Bir ülkenin sınırları, hukuki temellere dayanarak, ya da ne bileyim; ahlaki değerler göz önünde bulundurularak çizilmez. Sınırlar bir savaş neticesinde, kanla çizilir. Şimdi Ermenistan sınırının yeniden çizilmesi gibi bir iddia, ancak gülünüp geçilecek bir iddiadır.
Ancak Ermeniler'in Türk toprağı olan Karabağ'ı işgal ettiği, yöre halkına sistematik bir şekilde işkence ettiği, katliamlar düzenlediği ve türlü türlü insanlık suçları işlediği bilinmektedir.
Asıl önemli olan da budur. Ermeni devletinin; derhal Karabağ'dan geri çekilmesi, yaptığı insanlık suçlarından ötürü, alenen özür dilemesi ve verdiği zararlardan dolayı - tazminat olarak - Azerbaycan'a toprak ya da para vermesi gerekir. Bizim üzerinde asıl durmamız gereken sorun bu olmalıdır.
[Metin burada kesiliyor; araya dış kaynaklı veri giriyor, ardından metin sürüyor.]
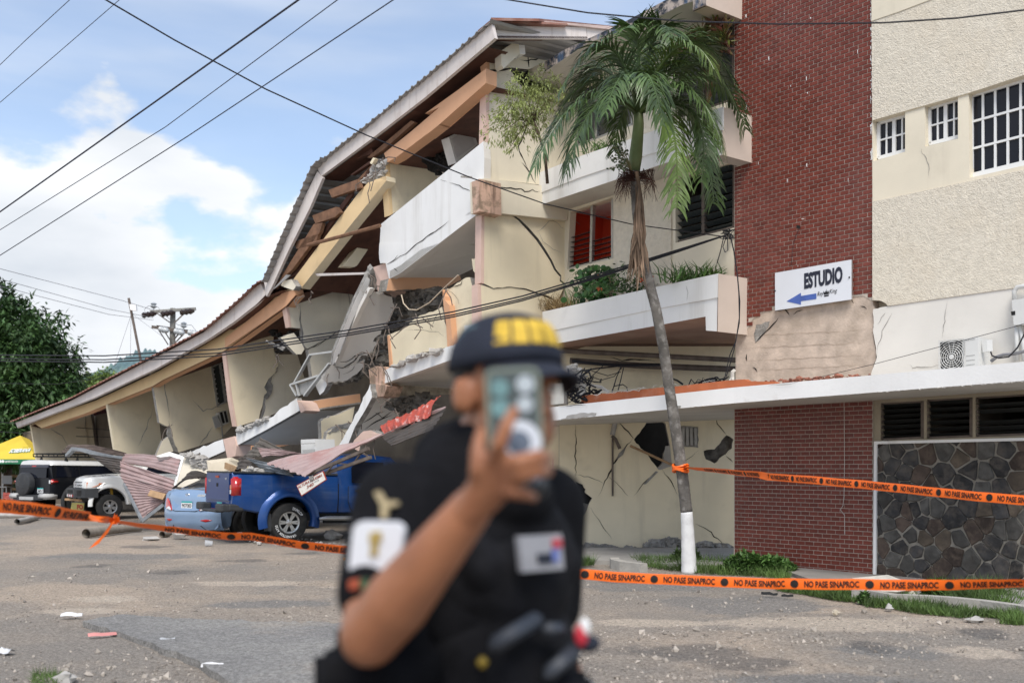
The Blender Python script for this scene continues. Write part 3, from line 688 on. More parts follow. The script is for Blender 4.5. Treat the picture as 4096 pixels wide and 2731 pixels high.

Şimdi bakınız atalarımız, "Çamur at! nasıl olsa izi kalır" demişler.
Ermenilerin soy kırım iddiaları, üzerimize atılmış bir iftiradır ve maalesef izi kalmıştır. Bizim yapmamız gereken bu iddiaları sanki yokmuş gibi algılayıp, "Biz müsterihiz, tarihçiler Türkler'in Ermenilere soykırım yapmadığını açıkça belirtmektedir" diyerek, Ermenistan'ı Karabağ meselesi üzerinde sıkıştırmaktır.
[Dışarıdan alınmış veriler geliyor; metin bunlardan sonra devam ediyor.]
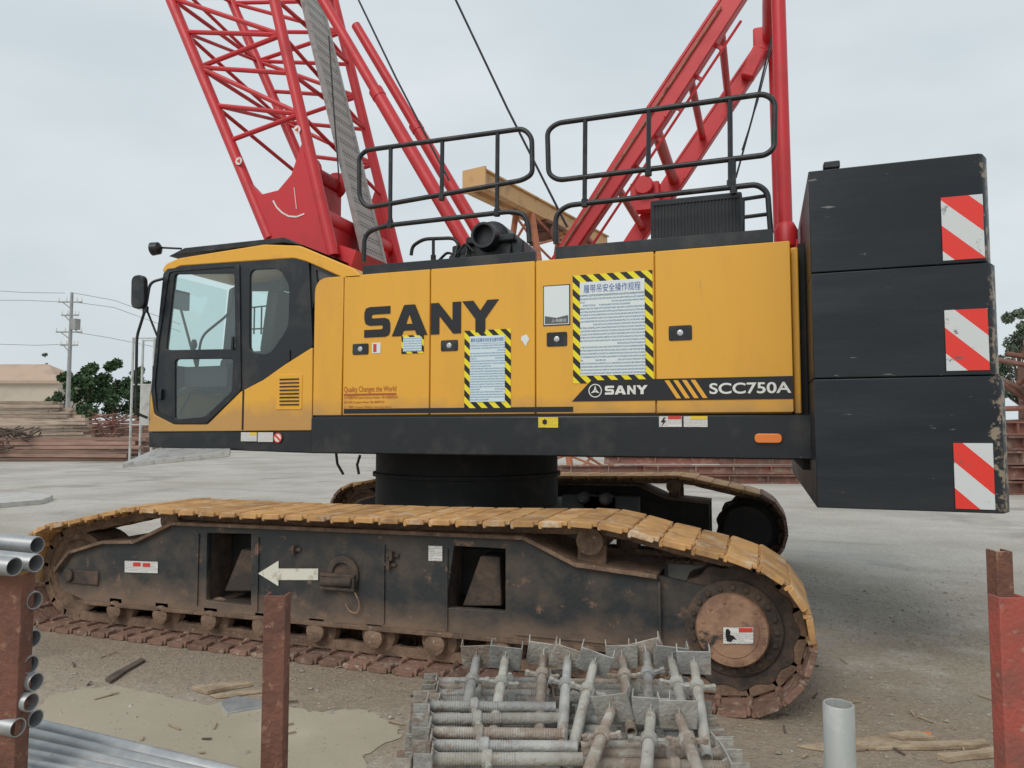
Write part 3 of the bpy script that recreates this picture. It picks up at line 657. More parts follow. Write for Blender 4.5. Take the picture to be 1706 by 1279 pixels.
plate('paint_chip',PX([(869,560),(877,557),(882,564),(879,570),(876,577),(872,570),(868,566)],-1.507),[],-1.509,.002,PLN,hs)
m=MB(); m.bb((HX1,-1.42,1.70),(HX1+.05,-.62,HZ1-.03)); m.build('rear_return',YEL,hs,bev=.01)
# ---- CAB
CY0,CY1=-1.5,-.55
YP=lambda L: PX(L,CY0)
low=YP([(251,648),(257,690),(290,707),(346,707),(400,653),(440,632),(475,607),(521,578),(520,717),(247,719)])
cabm=MB(); cabm.prism([(p[0],p[1]) for p in YP([(246,719),(519,716),(519,755),(246,745)])],CY0+.01,CY1)
cab=cabm.build('cab',BLK,CR,bev=.01)
plate('lower_side_panel',rnd(low,.02,3),[],CY0-.004,.05,YEL,cab,bev=.006)
plate('lower_side_panel',rnd(low,.02,3),[],CY1,.03,YEL,cab)
roof=YP([(270,452),(276,440),(298,430),(360,420),(440,407),(500,409),(590,447),(605,462),(575,464),(512,436),(490,430),(300,443),(280,454)])
plate('roof_side',rnd(roof,.03,4),[],CY0-.006,.06,YEL2,cab,bev=.01)
rp=YP([(274,446),(298,433),(360,422),(440,409),(500,411),(588,448),(603,462),(575,460),(500,424),(440,424),(300,444)])
m=MB(); m.prism([(p[0],p[1]) for p in rp],CY0+.05,CY1); m.build('roof',YEL2,cab,bev=.02)
blk=YP([(272,453),(300,439),(490,428),(514,434),(521,578),(475,607),(440,632),(400,653),(346,707),(290,707),(257,690),(251,648),(257,600)])
g1=YP([(291,456),(390,455),(392,581),(276,583)]); g2=YP([(291,598),(388,597),(386,652),(341,694),(291,699)]); g3=YP([(416,449),(466,447),(482,475),(480,545),(448,591),(415,586)])
holes=[rnd(g1,.03,4),rnd(g2,.04,4),rnd(g3,.07,5)]
for y in (CY0,CY1-.04):
    fr=plate('window_surround',rnd(blk,.03,3),holes,y,.04,BLK,cab,bev=.004)
    for nm,h in (('door_window',holes[0]),('door_lower_window',holes[1]),('side_window',holes[2])):
        sheet(nm,h,y+.015,GLS,cab)
dseam=YP([(278,448),(400,438),(403,650),(346,704),(292,704),(259,688),(254,640),(262,560)])
dseam2=YP([(283,453),(395,444),(398,648),(344,699),(293,699),(263,685),(259,640),(267,560)])
plate('cab_door',rnd(dseam,.04,4),[rnd(dseam2,.04,4)],CY0-.012,.012,BLK2,cab)
m=MB(); m.bb(aty(263,648,CY0-.03),aty(272,666,CY0)); m.build('door_hinge',BLK2,cab,bev=.004)
m=MB(); m.bb(aty(385,560,CY0-.025),aty(391,582,CY0)); m.build('door_handle',BLK2,cab,bev=.004)
m=MB(); m.bb(aty(477,600,CY0-.012),aty(484,583,CY0)) ; m.build('latch',BLK2,cab)
m=MB()
r=rect(404,650,405.5,716,CY0-.005); m.prism([(p[0],p[1]) for p in r],CY0-.006,CY0-.003); m.build('panel_gap',INK,cab)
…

Unutmamalıyız; sınır meselesini ya da soykırım meselesini tartıştıkça, bu sorunları ciddiye aldıkça, Ermenilerin ekmeğine yağ süreriz. Bunlar gayrı ciddi iddialardır ve üzerinde durmaya bile gerek yoktur. Bu meseleleri tartışarak, haklılığımızı ispatlamaya çalışarak, aslında savunma pozisyonuna geçiyoruz. Ben derim ki; bu iddialara gülüp geçelim, asıl Ermenilerin suçlarını ortaya koyarak, onları savunma pozisyonuna geçirelim.
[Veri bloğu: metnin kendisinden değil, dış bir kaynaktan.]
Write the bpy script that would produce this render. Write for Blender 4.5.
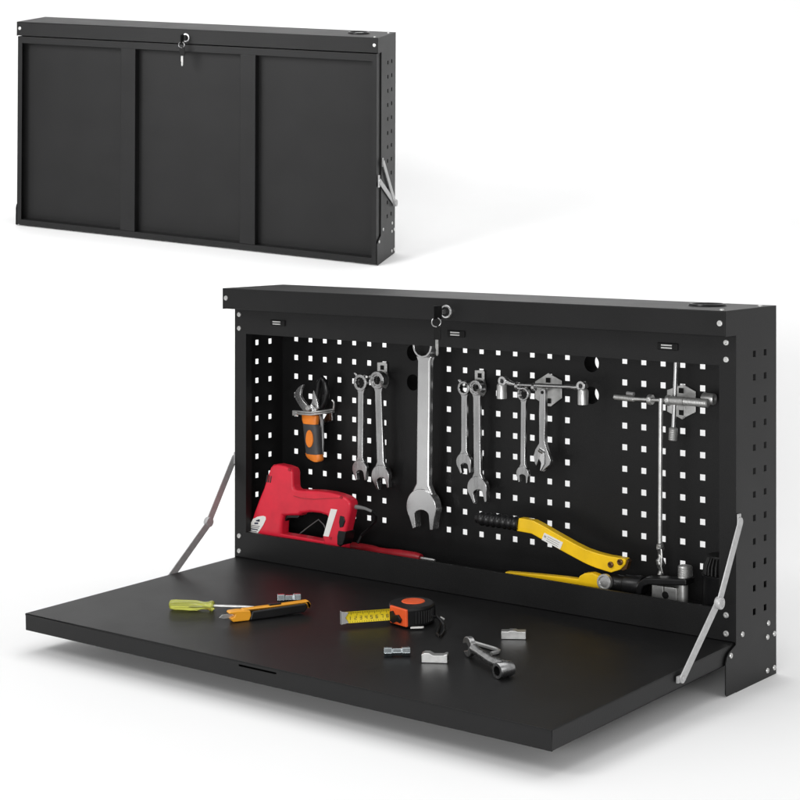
import bpy, bmesh, math, random
import numpy as np
from mathutils import Matrix, Vector

random.seed(7)
for o in list(bpy.data.objects):
    bpy.data.objects.remove(o, do_unlink=True)
SC = bpy.context.scene
COL = SC.collection

# ------------------------------------------------------------------ camera, light, exposure
F_PX, CY, YAW = 1768.16, 193.19, 0.6633           # focal length and horizon line in an 800 px frame
CAM = np.array([2.6402, -2.7975, 0.873])
cd = bpy.data.cameras.new('camera')
cam = bpy.data.objects.new('camera', cd)
COL.objects.link(cam)
cam.location = CAM.tolist()
cam.rotation_euler = (math.pi / 2, 0, YAW)
cd.sensor_width = 36.0
cd.lens = F_PX / 800 * 36.0
cd.shift_y = -(400 - CY) / 800                     # a shift lens: uprights stay upright
cd.clip_end = 200
SC.camera = cam

world = bpy.data.worlds.new('World')
SC.world = world
world.use_nodes = True
wn = world.node_tree.nodes
wn['Background'].inputs['Color'].default_value = (1, 1, 1, 1)
wn['Background'].inputs['Strength'].default_value = 0.60
# a white studio that is darker on the camera's side
wl_ = world.node_tree.links
w_tc = wn.new('ShaderNodeTexCoord')
w_dot = wn.new('ShaderNodeVectorMath')
w_dot.operation = 'DOT_PRODUCT'
w_dot.inputs[1].default_value = (0.616, -0.788, -0.15)
w_map = wn.new('ShaderNodeMapRange')
w_map.interpolation_type = 'SMOOTHSTEP'
w_map.inputs['From Min'].default_value = -0.15
w_map.inputs['From Max'].default_value = 0.75
w_map.inputs['To Min'].default_value = 1.0
w_map.inputs['To Max'].default_value = 0.50
wl_.new(w_tc.outputs['Generated'], w_dot.inputs[0])
wl_.new(w_dot.outputs['Value'], w_map.inputs['Value'])
wl_.new(w_map.outputs['Result'], wn['Background'].inputs['Color'])

def area(name, loc, target, size, size_y, power, spread=180):
    ld = bpy.data.lights.new(name, 'AREA')
    ld.shape = 'RECTANGLE'
    ld.size, ld.size_y, ld.energy = size, size_y, power
    ld.spread = math.radians(spread)
    o = bpy.data.objects.new(name, ld)
    COL.objects.link(o)
    o.location = loc
    d = Vector(target) - Vector(loc)
    o.rotation_euler = d.to_track_quat('-Z', 'Y').to_euler()
    return o

area('overhead_softbox', (0.2, 0.9, 4.2), (0.2, 0.6, 0), 5.0, 4.0, 70)
area('side_softbox', (4.6, -0.6, 2.0), (0.8, 0.0, 0.4), 1.6, 2.0, 14)
area('front_softbox', (-0.6, -3.6, 3.4), (0.5, 0.0, 0.3), 1.6, 1.6, 55)
area('low_front_fill', (2.6, -4.6, 1.0), (0.4, -0.5, 0.2), 1.8, 0.9, 112)  # added low fill that lightens the shade under the let-down door
area('background_fill', (-0.75, 1.55, 4.4), (-2.2, 3.4, 1.2), 3.4, 1.4, 20)  # added fill to bring the backdrop wall up to white
area('closed_cabinet_fill', (-0.95, -1.65, 1.9), (-1.3, 1.2, 1.05), 1.3, 1.3, 11, 60)  # added out-of-view fill, brightens the closed cabinet's front

SC.view_settings.view_transform = 'Standard'
SC.view_settings.look = 'None'
SC.view_settings.exposure = 0.0
SC.view_settings.gamma = 1.0
SC.render.engine = 'CYCLES'
SC.cycles.max_bounces = 8

# ------------------------------------------------------------------ materials
def mat(name, color, rough=0.5, metal=0.0, var=0.0, vscale=40.0, bump=0.0, bscale=900.0,
        rvar=0.0, coat=0.0, trans=0.0, spec=0.5, ior=1.45, color2=None, stretch=None, emit=None):
    m = bpy.data.materials.new(name)
    m.use_nodes = True
    nt = m.node_tree
    b = nt.nodes['Principled BSDF']
    b.inputs['Roughness'].default_value = rough
    b.inputs['Metallic'].default_value = metal
    b.inputs['Specular IOR Level'].default_value = spec
    b.inputs['IOR'].default_value = ior
    b.inputs['Coat Weight'].default_value = coat
    b.inputs['Transmission Weight'].default_value = trans
    tc = nt.nodes.new('ShaderNodeTexCoord')
    mp = nt.nodes.new('ShaderNodeMapping')
    if stretch:
        mp.inputs['Scale'].default_value = stretch
    nt.links.new(tc.outputs['Object'], mp.inputs['Vector'])
    n = nt.nodes.new('ShaderNodeTexNoise')
    n.inputs['Scale'].default_value = vscale
    n.inputs['Detail'].default_value = 5
    nt.links.new(mp.outputs['Vector'], n.inputs['Vector'])
    r = nt.nodes.new('ShaderNodeValToRGB')
    c = color
    lo = tuple(max(0, x * (1 - var)) for x in c) + (1,)
    hi = tuple(min(1, x * (1 + var)) for x in (color2 or c)) + (1,)
    r.color_ramp.elements[0].position = 0.35
    r.color_ramp.elements[1].position = 0.65
    r.color_ramp.elements[0].color = lo
    r.color_ramp.elements[1].color = hi
    nt.links.new(n.outputs['Fac'], r.inputs['Fac'])
    nt.links.new(r.outputs['Color'], b.inputs['Base Color'])
    if rvar:
        mr = nt.nodes.new('ShaderNodeMapRange')
        mr.inputs['To Min'].default_value = max(0.02, rough - rvar)
        mr.inputs['To Max'].default_value = min(1, rough + rvar)
        nt.links.new(n.outputs['Fac'], mr.inputs['Value'])
        nt.links.new(mr.outputs['Result'], b.inputs['Roughness'])
    if bump:
        n2 = nt.nodes.new('ShaderNodeTexNoise')
        n2.inputs['Scale'].default_value = bscale
        n2.inputs['Detail'].default_value = 2
        nt.links.new(mp.outputs['Vector'], n2.inputs['Vector'])
        bp = nt.nodes.new('ShaderNodeBump')
        bp.inputs['Strength'].default_value = bump
        bp.inputs['Distance'].default_value = 0.0006
        nt.links.new(n2.outputs['Fac'], bp.inputs['Height'])
        nt.links.new(bp.outputs['Normal'], b.inputs['Normal'])
    if emit:
        b.inputs['Emission Color'].default_value = (*emit, 1)
    return m

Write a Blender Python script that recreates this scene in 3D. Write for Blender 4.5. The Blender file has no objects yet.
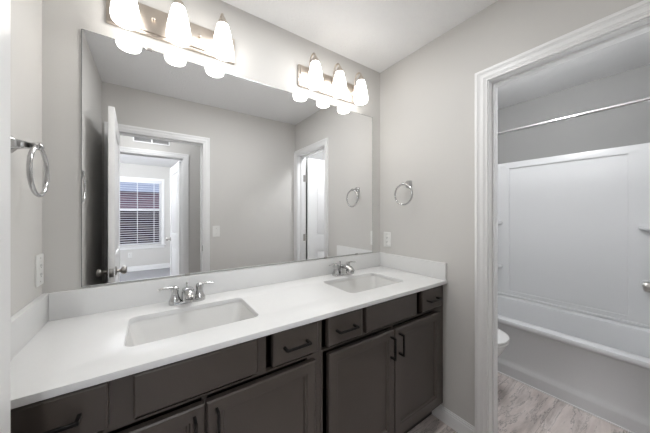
import bpy, bmesh, math, random
from mathutils import Vector, Matrix
PI = math.pi
S = bpy.context.scene
COL = S.collection
random.seed(4)

# ------------------------------------------------------------------ camera, world, lights, exposure
cd = bpy.data.cameras.new('camera'); cam = bpy.data.objects.new('camera', cd); COL.objects.link(cam)
cam.location = (-1.554, -1.449, 1.335)
cam.rotation_euler = (PI / 2, 0, -math.radians(90 - 55.304))
cd.sensor_width = 36; cd.lens = 36 * 252 / 650; cd.shift_y = -2.5 / 650; cd.clip_start = 0.01
S.camera = cam
S.view_settings.view_transform = 'Standard'; S.view_settings.look = 'None'
S.view_settings.gamma = 1; S.view_settings.use_curve_mapping = False
S.view_settings.exposure = 1.37
W = bpy.data.worlds.new('World'); S.world = W; W.use_nodes = True
W.node_tree.nodes['Background'].inputs[0].default_value = (0.75, 0.83, 1, 1)
W.node_tree.nodes['Background'].inputs[1].default_value = .6

H_CEIL = 2.497
def lamp(name, kind, loc, energy, col=(1, 1, 1), size=.2, rot=(0, 0, 0)):
    l = bpy.data.lights.new(name, kind); l.energy = energy; l.color = col
    if kind == 'AREA': l.shape = 'SQUARE'; l.size = size
    else: l.shadow_soft_size = size
    o = bpy.data.objects.new(name, l); COL.objects.link(o); o.location = loc; o.rotation_euler = rot
    return o
lamp('hall_fill_light', 'POINT', (-1.62, -1.90, 2.39), 3.4, (.97, .985, 1), .1)  # added fill for the hall, no fixture there
lamp('bath_fill_light', 'POINT', (.44, -.82, 2.40), 11, (.97, .985, 1), .1)  # added fill to brighten the tub room, kept out of view
vc = lamp('vanity_fill_light', 'AREA', (-.95, -.64, H_CEIL - .012), 3.6, (.98, .99, 1), .6)  # added fill strip over the vanity, hidden from camera and mirror
vc.data.shape = 'RECTANGLE'; vc.data.size_y = .09
lamp('bedroom_fill_light', 'POINT', (-1.62, -3.75, 2.43), 25, (.93, .96, 1), .05)  # added fill, reaches the vanity wall through both doorways
lamp('bedroom_side_fill_light', 'POINT', (-3.1, -4.4, 1.75), 15, (.93, .96, 1), .15)  # added fill to lift the bedroom ceiling, no lamp stands here
SHADE_GLOW = 2.25
BULB_W = 1.0

# ------------------------------------------------------------------ materials
def mat(name, col, rough=.5, metal=0, bump=0, bscale=50, vary=0, vscale=6, coat=0, spec=.5):
    m = bpy.data.materials.new(name); m.use_nodes = True
    nt = m.node_tree; b = nt.nodes['Principled BSDF']
    b.inputs['Base Color'].default_value = (*col, 1); b.inputs['Roughness'].default_value = rough
    b.inputs['Metallic'].default_value = metal; b.inputs['Coat Weight'].default_value = coat
    b.inputs['Specular IOR Level'].default_value = spec
    tc = nt.nodes.new('ShaderNodeTexCoord')
    if bump:
        n = nt.nodes.new('ShaderNodeTexNoise'); n.inputs['Scale'].default_value = bscale; n.inputs['Detail'].default_value = 4
        bp = nt.nodes.new('ShaderNodeBump'); bp.inputs['Strength'].default_value = bump; bp.inputs['Distance'].default_value = .01
        nt.links.new(tc.outputs['Object'], n.inputs['Vector']); nt.links.new(n.outputs['Fac'], bp.inputs['Height'])
        nt.links.new(bp.outputs['Normal'], b.inputs['Normal'])
    if vary:
        n = nt.nodes.new('ShaderNodeTexNoise'); n.inputs['Scale'].default_value = vscale; n.inputs['Detail'].default_value = 5
        r = nt.nodes.new('ShaderNodeMix'); r.data_type = 'RGBA'
        r.inputs['A'].default_value = (*[c * (1 - vary) for c in col], 1); r.inputs['B'].default_value = (*[min(1, c * (1 + vary)) for c in col], 1)
        nt.links.new(tc.outputs['Object'], n.inputs['Vector']); nt.links.new(n.outputs['Fac'], r.inputs['Factor'])
        nt.links.new(r.outputs['Result'], b.inputs['Base Color'])
    return m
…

Herhangi bir tartışmanın konusunu belirleyenler, insiyatifi eline alanlardır. Biz insiyatifi ele almalı, Ermenilerle yapılan tartışmalarda, "soykırım iddiaları komiktir. Siz asıl daha bir kaç yıl önce işlediğiniz insanlık suçlarından dolayı hesap verin" demeliyiz.